**WHAT YOU NEED TO DO:**
Reproduce the records below exactly, leaving out any pictures.

**Scenes as source code:**
***

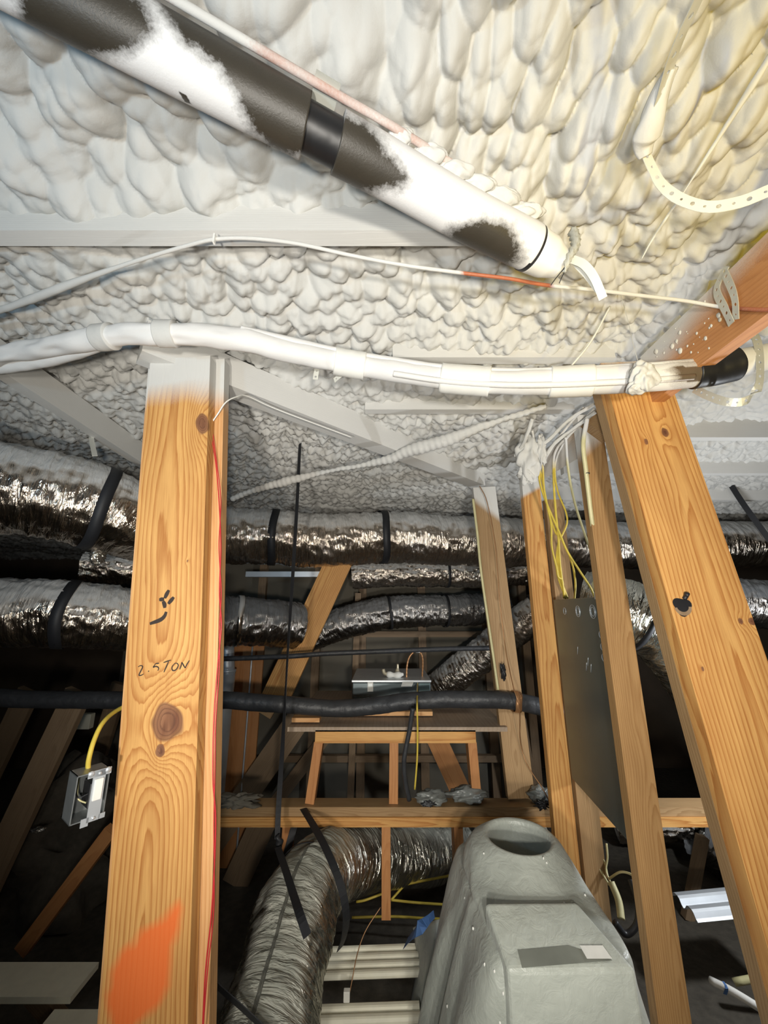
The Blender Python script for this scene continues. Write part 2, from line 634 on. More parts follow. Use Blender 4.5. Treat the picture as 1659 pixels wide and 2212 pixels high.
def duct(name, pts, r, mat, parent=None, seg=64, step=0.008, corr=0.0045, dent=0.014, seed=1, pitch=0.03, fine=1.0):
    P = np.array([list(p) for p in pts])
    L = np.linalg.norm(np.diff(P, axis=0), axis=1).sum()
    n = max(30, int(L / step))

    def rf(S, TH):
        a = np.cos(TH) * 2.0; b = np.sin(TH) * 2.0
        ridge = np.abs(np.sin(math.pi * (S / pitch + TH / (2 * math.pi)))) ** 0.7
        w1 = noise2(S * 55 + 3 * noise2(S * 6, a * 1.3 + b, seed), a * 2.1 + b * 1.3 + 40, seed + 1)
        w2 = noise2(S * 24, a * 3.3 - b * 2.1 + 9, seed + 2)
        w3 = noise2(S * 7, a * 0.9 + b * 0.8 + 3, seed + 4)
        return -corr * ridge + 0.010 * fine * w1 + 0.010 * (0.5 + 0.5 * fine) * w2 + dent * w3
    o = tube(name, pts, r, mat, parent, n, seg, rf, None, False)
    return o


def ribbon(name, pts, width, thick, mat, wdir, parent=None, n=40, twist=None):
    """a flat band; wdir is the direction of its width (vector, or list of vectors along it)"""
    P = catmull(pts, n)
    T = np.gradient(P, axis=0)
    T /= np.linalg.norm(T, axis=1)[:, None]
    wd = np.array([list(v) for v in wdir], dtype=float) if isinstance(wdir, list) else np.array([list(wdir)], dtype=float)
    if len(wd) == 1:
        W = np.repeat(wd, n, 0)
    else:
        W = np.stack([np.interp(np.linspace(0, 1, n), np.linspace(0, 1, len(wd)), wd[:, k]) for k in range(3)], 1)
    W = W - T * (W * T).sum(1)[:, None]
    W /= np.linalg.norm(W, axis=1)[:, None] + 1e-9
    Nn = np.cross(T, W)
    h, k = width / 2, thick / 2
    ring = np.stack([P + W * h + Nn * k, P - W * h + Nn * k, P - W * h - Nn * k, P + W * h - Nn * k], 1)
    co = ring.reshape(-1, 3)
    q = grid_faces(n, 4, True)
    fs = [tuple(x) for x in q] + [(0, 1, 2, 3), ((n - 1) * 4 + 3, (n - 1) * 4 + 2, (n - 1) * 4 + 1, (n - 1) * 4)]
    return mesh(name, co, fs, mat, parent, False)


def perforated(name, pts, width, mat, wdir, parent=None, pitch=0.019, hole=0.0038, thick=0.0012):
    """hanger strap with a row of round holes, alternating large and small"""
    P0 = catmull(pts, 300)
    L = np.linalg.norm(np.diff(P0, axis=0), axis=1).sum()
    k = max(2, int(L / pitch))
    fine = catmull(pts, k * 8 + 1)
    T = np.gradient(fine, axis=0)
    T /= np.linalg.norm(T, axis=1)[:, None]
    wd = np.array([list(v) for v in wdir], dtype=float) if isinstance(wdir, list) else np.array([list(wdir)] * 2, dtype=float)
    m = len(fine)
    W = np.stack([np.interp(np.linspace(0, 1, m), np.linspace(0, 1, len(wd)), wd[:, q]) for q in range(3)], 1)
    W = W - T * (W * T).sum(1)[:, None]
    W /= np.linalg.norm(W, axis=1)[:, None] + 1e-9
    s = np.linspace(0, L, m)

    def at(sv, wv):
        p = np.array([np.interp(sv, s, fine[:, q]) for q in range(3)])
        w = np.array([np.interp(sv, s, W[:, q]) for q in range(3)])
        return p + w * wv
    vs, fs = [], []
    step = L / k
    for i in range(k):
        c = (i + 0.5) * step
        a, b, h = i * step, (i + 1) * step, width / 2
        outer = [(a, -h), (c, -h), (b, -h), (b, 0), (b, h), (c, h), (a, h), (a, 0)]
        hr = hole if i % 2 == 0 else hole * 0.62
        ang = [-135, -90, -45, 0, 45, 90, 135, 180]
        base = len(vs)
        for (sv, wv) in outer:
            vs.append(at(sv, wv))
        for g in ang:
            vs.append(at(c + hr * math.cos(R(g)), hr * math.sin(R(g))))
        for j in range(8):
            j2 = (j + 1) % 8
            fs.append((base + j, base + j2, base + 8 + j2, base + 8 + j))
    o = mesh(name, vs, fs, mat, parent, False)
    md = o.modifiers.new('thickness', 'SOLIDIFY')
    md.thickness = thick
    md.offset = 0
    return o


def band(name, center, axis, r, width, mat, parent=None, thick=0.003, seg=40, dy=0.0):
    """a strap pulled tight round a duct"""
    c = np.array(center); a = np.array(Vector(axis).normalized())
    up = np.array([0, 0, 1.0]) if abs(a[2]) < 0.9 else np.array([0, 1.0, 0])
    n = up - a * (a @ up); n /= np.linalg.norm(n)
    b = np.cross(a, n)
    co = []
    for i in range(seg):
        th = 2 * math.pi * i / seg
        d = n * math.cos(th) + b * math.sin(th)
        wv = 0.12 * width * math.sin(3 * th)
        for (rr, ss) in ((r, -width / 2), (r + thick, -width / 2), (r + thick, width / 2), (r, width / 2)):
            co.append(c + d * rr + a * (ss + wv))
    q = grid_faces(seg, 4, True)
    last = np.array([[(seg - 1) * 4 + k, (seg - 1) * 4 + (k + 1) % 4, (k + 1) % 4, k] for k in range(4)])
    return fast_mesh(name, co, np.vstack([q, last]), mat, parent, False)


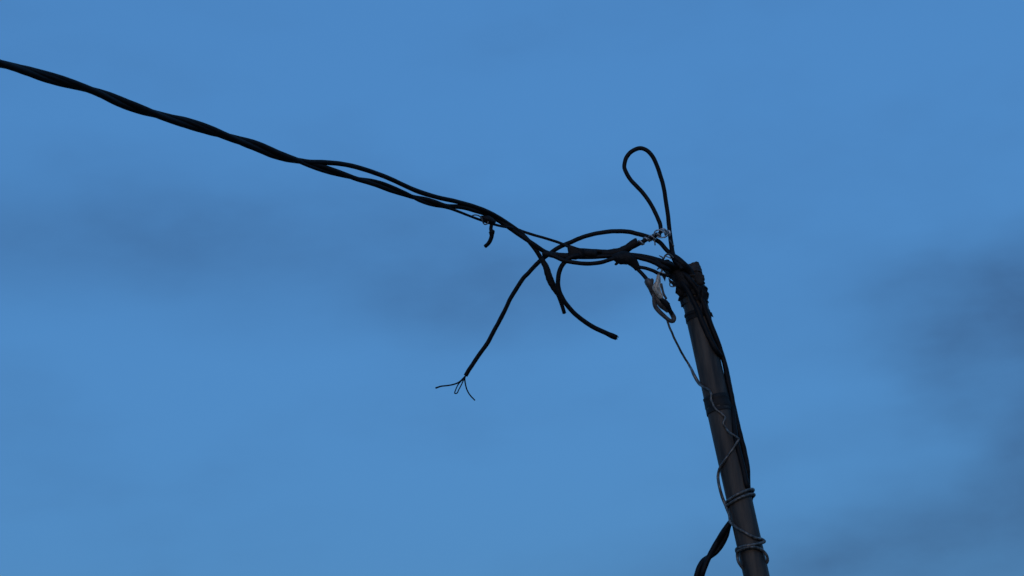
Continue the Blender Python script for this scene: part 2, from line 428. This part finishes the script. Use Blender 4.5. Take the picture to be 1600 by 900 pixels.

***

**OUTPUT OF THE TASK:**
The Blender Python script for this scene continues. Write part 2, from line 634 on. More parts follow. Use Blender 4.5. Treat the picture as 1659 pixels wide and 2212 pixels high.
def duct(name, pts, r, mat, parent=None, seg=64, step=0.008, corr=0.0045, dent=0.014, seed=1, pitch=0.03, fine=1.0):
    P = np.array([list(p) for p in pts])
    L = np.linalg.norm(np.diff(P, axis=0), axis=1).sum()
    n = max(30, int(L / step))

    def rf(S, TH):
        a = np.cos(TH) * 2.0; b = np.sin(TH) * 2.0
        ridge = np.abs(np.sin(math.pi * (S / pitch + TH / (2 * math.pi)))) ** 0.7
        w1 = noise2(S * 55 + 3 * noise2(S * 6, a * 1.3 + b, seed), a * 2.1 + b * 1.3 + 40, seed + 1)
        w2 = noise2(S * 24, a * 3.3 - b * 2.1 + 9, seed + 2)
        w3 = noise2(S * 7, a * 0.9 + b * 0.8 + 3, seed + 4)
        return -corr * ridge + 0.010 * fine * w1 + 0.010 * (0.5 + 0.5 * fine) * w2 + dent * w3
    o = tube(name, pts, r, mat, parent, n, seg, rf, None, False)
    return o


def ribbon(name, pts, width, thick, mat, wdir, parent=None, n=40, twist=None):
    """a flat band; wdir is the direction of its width (vector, or list of vectors along it)"""
    P = catmull(pts, n)
    T = np.gradient(P, axis=0)
    T /= np.linalg.norm(T, axis=1)[:, None]
    wd = np.array([list(v) for v in wdir], dtype=float) if isinstance(wdir, list) else np.array([list(wdir)], dtype=float)
    if len(wd) == 1:
        W = np.repeat(wd, n, 0)
    else:
        W = np.stack([np.interp(np.linspace(0, 1, n), np.linspace(0, 1, len(wd)), wd[:, k]) for k in range(3)], 1)
    W = W - T * (W * T).sum(1)[:, None]
    W /= np.linalg.norm(W, axis=1)[:, None] + 1e-9
    Nn = np.cross(T, W)
    h, k = width / 2, thick / 2
    ring = np.stack([P + W * h + Nn * k, P - W * h + Nn * k, P - W * h - Nn * k, P + W * h - Nn * k], 1)
    co = ring.reshape(-1, 3)
    q = grid_faces(n, 4, True)
    fs = [tuple(x) for x in q] + [(0, 1, 2, 3), ((n - 1) * 4 + 3, (n - 1) * 4 + 2, (n - 1) * 4 + 1, (n - 1) * 4)]
    return mesh(name, co, fs, mat, parent, False)


def perforated(name, pts, width, mat, wdir, parent=None, pitch=0.019, hole=0.0038, thick=0.0012):
    """hanger strap with a row of round holes, alternating large and small"""
    P0 = catmull(pts, 300)
    L = np.linalg.norm(np.diff(P0, axis=0), axis=1).sum()
    k = max(2, int(L / pitch))
    fine = catmull(pts, k * 8 + 1)
    T = np.gradient(fine, axis=0)
    T /= np.linalg.norm(T, axis=1)[:, None]
    wd = np.array([list(v) for v in wdir], dtype=float) if isinstance(wdir, list) else np.array([list(wdir)] * 2, dtype=float)
    m = len(fine)
    W = np.stack([np.interp(np.linspace(0, 1, m), np.linspace(0, 1, len(wd)), wd[:, q]) for q in range(3)], 1)
    W = W - T * (W * T).sum(1)[:, None]
    W /= np.linalg.norm(W, axis=1)[:, None] + 1e-9
    s = np.linspace(0, L, m)

    def at(sv, wv):
        p = np.array([np.interp(sv, s, fine[:, q]) for q in range(3)])
        w = np.array([np.interp(sv, s, W[:, q]) for q in range(3)])
        return p + w * wv
    vs, fs = [], []
    step = L / k
    for i in range(k):
        c = (i + 0.5) * step
        a, b, h = i * step, (i + 1) * step, width / 2
        outer = [(a, -h), (c, -h), (b, -h), (b, 0), (b, h), (c, h), (a, h), (a, 0)]
        hr = hole if i % 2 == 0 else hole * 0.62
        ang = [-135, -90, -45, 0, 45, 90, 135, 180]
        base = len(vs)
        for (sv, wv) in outer:
            vs.append(at(sv, wv))
        for g in ang:
            vs.append(at(c + hr * math.cos(R(g)), hr * math.sin(R(g))))
        for j in range(8):
            j2 = (j + 1) % 8
            fs.append((base + j, base + j2, base + 8 + j2, base + 8 + j))
    o = mesh(name, vs, fs, mat, parent, False)
    md = o.modifiers.new('thickness', 'SOLIDIFY')
    md.thickness = thick
    md.offset = 0
    return o


def band(name, center, axis, r, width, mat, parent=None, thick=0.003, seg=40, dy=0.0):
    """a strap pulled tight round a duct"""
    c = np.array(center); a = np.array(Vector(axis).normalized())
    up = np.array([0, 0, 1.0]) if abs(a[2]) < 0.9 else np.array([0, 1.0, 0])
    n = up - a * (a @ up); n /= np.linalg.norm(n)
    b = np.cross(a, n)
    co = []
    for i in range(seg):
        th = 2 * math.pi * i / seg
        d = n * math.cos(th) + b * math.sin(th)
        wv = 0.12 * width * math.sin(3 * th)
        for (rr, ss) in ((r, -width / 2), (r + thick, -width / 2), (r + thick, width / 2), (r, width / 2)):
            co.append(c + d * rr + a * (ss + wv))
    q = grid_faces(seg, 4, True)
    last = np.array([[(seg - 1) * 4 + k, (seg - 1) * 4 + (k + 1) % 4, (k + 1) % 4, k] for k in range(4)])
    return fast_mesh(name, co, np.vstack([q, last]), mat, parent, False)


Continue the Blender Python script for this scene: part 2, from line 428. This part finishes the script. Use Blender 4.5. Take the picture to be 1600 by 900 pixels.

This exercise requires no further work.